En 1994 los hermanos Soler deciden cubrir con una cubierta a dos aguas la terraza que tantas goteras les procuraba. El espacio permaneció con los ladrillos a la vista, frio y desnudo durante unos quince años como secadero de embutidos de la tienda que ellos mismos regentaban en la planta baja.
Aprovechando épocas de cambio decidieron destinar este espacio a una vivienda de alquiler. Las pocas ventanas se tuvieron que multiplicar con claraboyas y juegos de espejos que rebotan la luz, las miradas y transforman el espacio.

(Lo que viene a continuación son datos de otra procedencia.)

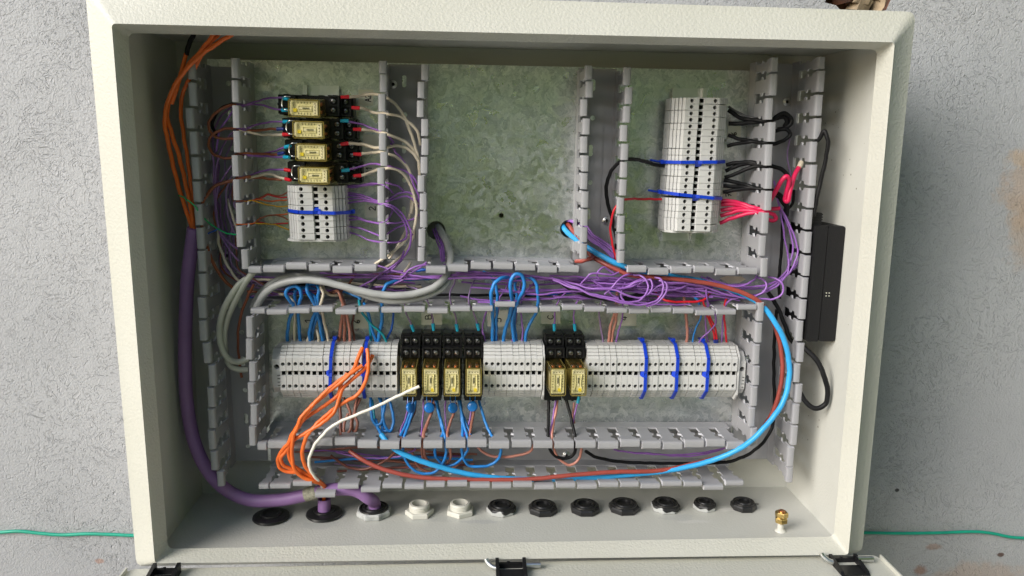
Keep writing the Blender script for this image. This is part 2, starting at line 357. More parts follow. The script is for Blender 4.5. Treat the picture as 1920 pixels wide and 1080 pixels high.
class MB:
    def __init__(s): s.v = []; s.f = []; s.m = []
    def V(s, p): s.v.append(Vector(p)); return len(s.v) - 1
    def F(s, idx, m=0): s.f.append(tuple(idx)); s.m.append(m)
    def poly(s, pts, m=0): s.F([s.V(p) for p in pts], m)
    def hexa(s, a, b, m=0):       # a, b: two matching 4-point (or n-point) loops
        n = len(a); ia = [s.V(p) for p in a]; ib = [s.V(p) for p in b]
        s.F(ia[::-1], m); s.F(ib, m)
        for i in range(n):
            j = (i + 1) % n; s.F((ia[i], ia[j], ib[j], ib[i]), m)
    def box(s, lo, hi, m=0):
        x0, y0, z0 = lo; x1, y1, z1 = hi
        s.hexa([(x0, y0, z0), (x1, y0, z0), (x1, y1, z0), (x0, y1, z0)], [(x0, y0, z1), (x1, y0, z1), (x1, y1, z1), (x0, y1, z1)], m)
    def rbox(s, lo, hi, r, m=0, axis=2):  # box with its four edges along axis cut off
        o = [i for i in range(3) if i != axis]
        a0, a1 = lo[o[0]], hi[o[0]]; b0, b1 = lo[o[1]], hi[o[1]]
        pl = [(a0 + r, b0), (a1 - r, b0), (a1 - .3 * r, b0 + .3 * r), (a1, b0 + r), (a1, b1 - r), (a1 - .3 * r, b1 - .3 * r), (a1 - r, b1), (a0 + r, b1), (a0 + .3 * r, b1 - .3 * r), (a0, b1 - r), (a0, b0 + r), (a0 + .3 * r, b0 + .3 * r)]
        def mk(q, c):
            p = [0, 0, 0]; p[o[0]] = q[0]; p[o[1]] = q[1]; p[axis] = c; return p
        s.hexa([mk(q, lo[axis]) for q in pl], [mk(q, hi[axis]) for q in pl], m)
    def tube(s, pts, r, n=8, m=0, cap=True):
        pts = [Vector(p) for p in pts]
        k = len(pts); rings = []
        t = (pts[1] - pts[0]).normalized()
        nrm = t.orthogonal().normalized()
        for i in range(k):
            tn = (pts[min(i + 1, k - 1)] - pts[max(i - 1, 0)])
            tn = tn.normalized() if tn.length > 1e-9 else t
            ax = t.cross(tn)
            if ax.length > 1e-7:
                nrm = Quaternion(ax.normalized(), t.angle(tn)) @ nrm
            t = tn
            nrm = (nrm - t * nrm.dot(t)).normalized()
            bn = t.cross(nrm)
            ri = r[i] if isinstance(r, (list, tuple)) else r
            rings.append([s.V(pts[i] + (nrm * math.cos(2 * math.pi * j / n) + bn * math.sin(2 * math.pi * j / n)) * ri) for j in range(n)])
        for i in range(k - 1):
            for j in range(n):
                s.F((rings[i][j], rings[i][(j + 1) % n], rings[i + 1][(j + 1) % n], rings[i + 1][j]), m)
        if cap:
            s.F(rings[0][::-1], m); s.F(rings[-1], m)
    def lathe(s, prof, n=20, m=0, org=(0, 0, 0), ax=(0, 0, 1), ms=None, ph=0.0):
        o = Vector(org); a = Vector(ax).normalized(); u = a.orthogonal().normalized(); v = a.cross(u)
        if abs(a.z) > .99: u = Vector((1, 0, 0)); v = a.cross(u)
        rg = []
        for (r, z) in prof:
            rg.append([s.V(o + a * z + (u * math.cos(ph + 2 * math.pi * j / n) + v * math.sin(ph + 2 * math.pi * j / n)) * r) for j in range(n)])
        for i in range(len(prof) - 1):
            for j in range(n):
                s.F((rg[i][j], rg[i][(j + 1) % n], rg[i + 1][(j + 1) % n], rg[i + 1][j]), ms[i] if ms else m)
        s.F(rg[0][::-1], ms[0] if ms else m); s.F(rg[-1], ms[-1] if ms else m)
    def holequad(s, c4, hole, cup=None, m=0, mc=0, mb=None):
        """quad c4 (p00,p10,p11,p01) with a hole given as a loop of (s,t); cup = offset vector of its floor"""
        c4 = [Vector(p) for p in c4]
        def B(a, b): return c4[0] * ((1 - a) * (1 - b)) + c4[1] * (a * (1 - b)) + c4[2] * (a * b) + c4[3] * ((1 - a) * b)
        ic = [s.V(p) for p in c4]
        ih = [s.V(B(a, b)) for a, b in hole]
        n = len(hole)
        cx = sum(h[0] for h in hole) / n; cy = sum(h[1] for h in hole) / n
        cor = [(0, 0), (1, 0), (1, 1), (0, 1)]
        near = [max(range(n), key=lambda i, k=k: (hole[i][0] - cx) * (1 if cor[k][0] else -1) / 1.0 + (hole[i][1] - cy) * (1 if cor[k][1] else -1)) for k in range(4)]
        for k in range(4):
            a = near[k]; b = near[(k + 1) % 4]
            ch = [a]
            while ch[-1] != b: ch.append((ch[-1] + 1) % n)
            s.F([ic[k], ic[(k + 1) % 4]] + [ih[i] for i in ch[::-1]], m)
        if cup is not None:
            ib = [s.V(s.v[i] + Vector(cup)) for i in ih]
            for i in range(n):
                j = (i + 1) % n; s.F((ih[i], ih[j], ib[j], ib[i]), mc)
            s.F(ib[::-1], mc if mb is None else mb)
    def build(s, name, mats, parent=None, smooth=None, origin=None, link=True):
        me = bpy.data.meshes.new(name)
        o = Vector(origin) if origin is not None else Vector((0, 0, 0))
        me.from_pydata([v - o for v in s.v], [], s.f)
        for x in (mats if isinstance(mats, (list, tuple)) else [mats]): me.materials.append(M.get(x, x) if isinstance(x, str) else x)
        me.polygons.foreach_set('material_index', s.m)
        bm = bmesh.new(); bm.from_mesh(me)
        bmesh.ops.remove_doubles(bm, verts=bm.verts, dist=1e-7)
        bmesh.ops.recalc_face_normals(bm, faces=bm.faces)
        bm.to_mesh(me); bm.free()
        if smooth:
            me.shade_smooth(); me.set_sharp_from_angle(angle=R(smooth))
        ob = bpy.data.objects.new(name, me)
        if link: C.objects.link(ob)
        if parent is not None: ob.parent = parent
        ob.location = o if parent is None else (o if origin is not None else (0, 0, 0))
        return ob

def circ(cx, cy, rx, ry, n=12):
    return [(cx + rx * math.cos(2 * math.pi * i / n + math.pi / n), cy + ry * math.sin(2 * math.pi * i / n + math.pi / n)) for i in range(n)]
def oblong(cx, cy, lx, ly, sx, sy, n=12):   # real lengths lx,ly on a face of real size sx,sy
    out = []
    if lx >= ly:
        r = ly / 2; d = lx / 2 - r
        for i in range(n):
            a = 2 * math.pi * (i + .5) / n; out.append((cx + (r * math.cos(a) + (d if math.cos(a) > 0 else -d)) / sx, cy + r * math.sin(a) / sy))
    else:
        r = lx / 2; d = ly / 2 - r
        for i in range(n):
            a = 2 * math.pi * (i + .5) / n; out.append((cx + r * math.cos(a) / sx, cy + (r * math.sin(a) + (d if math.sin(a) > 0 else -d)) / sy))
    return out

def tag(o, label=None, cat=None, group=None, kind=None):
    if label: o['label'] = label
    if cat: o['category'] = cat
    if group: o['group'] = group
    if kind: o['kind'] = kind
    return o
def thing(name, label, cat, loc=(0, 0, 0), group=None, mat3=None):
    o = bpy.data.objects.new(name, None)
    o.empty_display_size = 0.01
    C.objects.link(o); o.location = loc
    if mat3 is not None: o.matrix_world = Matrix.Translation(Vector(loc)) @ mat3.to_4x4()
    return tag(o, label, cat, group)
def frame(x, y):     # columns: x axis, y axis, z = x cross y
    x = Vector(x).normalized(); y = Vector(y).normalized()
    return Matrix((x, y, x.cross(y))).transposed()
def copyobj(src, parent, mw=None, loc=None):
    c = src.copy(); C.objects.link(c); c.parent = parent
    return c
ORD = ['first', 'second', 'third', 'fourth', 'fifth', 'sixth', 'seventh', 'eighth', 'ninth', 'tenth', 'eleventh', 'twelfth', 'thirteenth', 'fourteenth', 'fifteenth', 'sixteenth', 'seventeenth', 'eighteenth', 'nineteenth', 'twentieth', 'twenty-first', 'twenty-second', 'twenty-third', 'twenty-fourth', 'twenty-fifth', 'twenty-sixth']

# ================================================================== THE SETTING
GZ = -1.0
g = MB(); g.poly([(-14, -3.3, GZ + .004), (14, -3.3, GZ + .004), (14, 0.165, GZ + .004), (-14, 0.165, GZ + .004)])
tag(g.build('patio', mat('concrete', (0.40, 0.39, 0.37), 0.8, var=0.12, vscale=3)), 'pale concrete paving at the foot of the wall', kind='structure')
g = MB(); g.poly([(-14, -16, GZ), (14, -16, GZ), (14, 0.165, GZ), (-14, 0.165, GZ)])
tag(g.build('lawn', 'grass'), 'green lawn in front of the grey wall', kind='structure')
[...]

Las actuaciones se centraron sobre dos ejes. Por un lado un lavado de cara: aislar, doblar, pavimentar y pintar hasta obtener un volumen interior puro y blanco para comenzar a trabajar. Entonces todo se articula alrededor de un muro de madera de abeto que se dobla y deforma para distribuir las funciones. Dentro del muro se encuentran los armarios, la puerta de entrada, el vientre de la cocina, pero también el baño y el acceso a las habitaciones. La gran sala persiste como un espacio uniforme creando diferentes ambientes a base de matices. La cocina se recoge bajo unas bóvedas de cerámica, antiguo techo de la caja de escalera; la zona central surge a través de una sutil alfombra hidráulica; el muro convertido en estantería sugiere una recogida zona de estudio.

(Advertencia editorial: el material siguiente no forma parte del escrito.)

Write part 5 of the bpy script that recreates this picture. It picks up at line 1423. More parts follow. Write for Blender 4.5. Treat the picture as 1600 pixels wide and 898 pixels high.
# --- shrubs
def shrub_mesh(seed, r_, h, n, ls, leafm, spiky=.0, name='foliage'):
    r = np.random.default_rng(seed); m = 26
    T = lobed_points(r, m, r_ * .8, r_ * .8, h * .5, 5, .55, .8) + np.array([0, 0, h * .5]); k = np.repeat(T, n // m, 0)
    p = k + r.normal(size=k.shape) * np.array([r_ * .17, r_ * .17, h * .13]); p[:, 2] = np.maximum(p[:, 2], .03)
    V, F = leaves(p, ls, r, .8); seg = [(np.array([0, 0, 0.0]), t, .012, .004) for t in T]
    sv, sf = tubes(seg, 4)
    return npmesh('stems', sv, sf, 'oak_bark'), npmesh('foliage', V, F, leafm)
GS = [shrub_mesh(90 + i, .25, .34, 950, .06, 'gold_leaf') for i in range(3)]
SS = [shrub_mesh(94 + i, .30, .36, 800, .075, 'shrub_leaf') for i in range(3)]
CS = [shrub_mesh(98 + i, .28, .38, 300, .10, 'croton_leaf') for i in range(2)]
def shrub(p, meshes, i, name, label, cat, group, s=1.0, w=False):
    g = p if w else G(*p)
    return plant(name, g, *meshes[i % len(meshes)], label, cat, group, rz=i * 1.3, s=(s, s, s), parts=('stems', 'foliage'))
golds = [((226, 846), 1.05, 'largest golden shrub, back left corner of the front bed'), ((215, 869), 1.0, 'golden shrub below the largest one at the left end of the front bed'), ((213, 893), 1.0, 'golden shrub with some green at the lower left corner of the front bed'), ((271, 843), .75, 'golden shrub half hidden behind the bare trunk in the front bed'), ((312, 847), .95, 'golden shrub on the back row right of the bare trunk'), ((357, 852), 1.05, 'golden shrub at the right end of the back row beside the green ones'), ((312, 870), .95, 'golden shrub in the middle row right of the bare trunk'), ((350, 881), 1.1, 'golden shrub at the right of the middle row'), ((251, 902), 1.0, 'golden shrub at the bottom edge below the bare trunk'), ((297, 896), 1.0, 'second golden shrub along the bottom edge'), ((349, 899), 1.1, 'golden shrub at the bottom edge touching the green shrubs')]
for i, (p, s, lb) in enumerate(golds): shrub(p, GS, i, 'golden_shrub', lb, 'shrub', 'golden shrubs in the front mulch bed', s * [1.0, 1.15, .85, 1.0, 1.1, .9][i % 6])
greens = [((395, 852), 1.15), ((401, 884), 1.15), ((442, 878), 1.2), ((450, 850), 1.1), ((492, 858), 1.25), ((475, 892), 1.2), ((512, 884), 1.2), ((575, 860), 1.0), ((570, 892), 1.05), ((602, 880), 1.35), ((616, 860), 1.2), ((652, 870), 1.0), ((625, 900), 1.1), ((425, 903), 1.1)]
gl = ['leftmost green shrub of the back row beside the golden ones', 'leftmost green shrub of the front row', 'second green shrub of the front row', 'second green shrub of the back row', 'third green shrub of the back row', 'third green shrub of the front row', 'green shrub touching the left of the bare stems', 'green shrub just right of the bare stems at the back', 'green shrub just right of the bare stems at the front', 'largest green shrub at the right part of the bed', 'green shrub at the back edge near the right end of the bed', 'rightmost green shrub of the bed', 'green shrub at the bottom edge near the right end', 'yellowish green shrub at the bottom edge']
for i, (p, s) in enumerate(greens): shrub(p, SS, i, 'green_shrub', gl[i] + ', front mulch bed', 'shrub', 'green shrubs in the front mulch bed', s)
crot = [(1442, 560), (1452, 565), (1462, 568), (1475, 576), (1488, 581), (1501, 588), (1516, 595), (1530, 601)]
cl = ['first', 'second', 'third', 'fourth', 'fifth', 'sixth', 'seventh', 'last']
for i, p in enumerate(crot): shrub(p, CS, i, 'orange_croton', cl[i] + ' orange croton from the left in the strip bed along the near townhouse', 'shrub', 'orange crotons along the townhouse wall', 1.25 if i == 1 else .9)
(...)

Teniendo en cuenta la incertidumbre de los futuros habitantes, se decide dotar cada habitación de una sala de aguas. Así, no solo se amplía la superficie visual de las habitaciones en sí, sino que también estas salas se aprovechan de la luz natural.
Y con tanta claridad y tanta luz y el cálido sol mediterráneo saludando enérgicamente des del sur y el oeste, solo nos queda protegernos con unas persianas.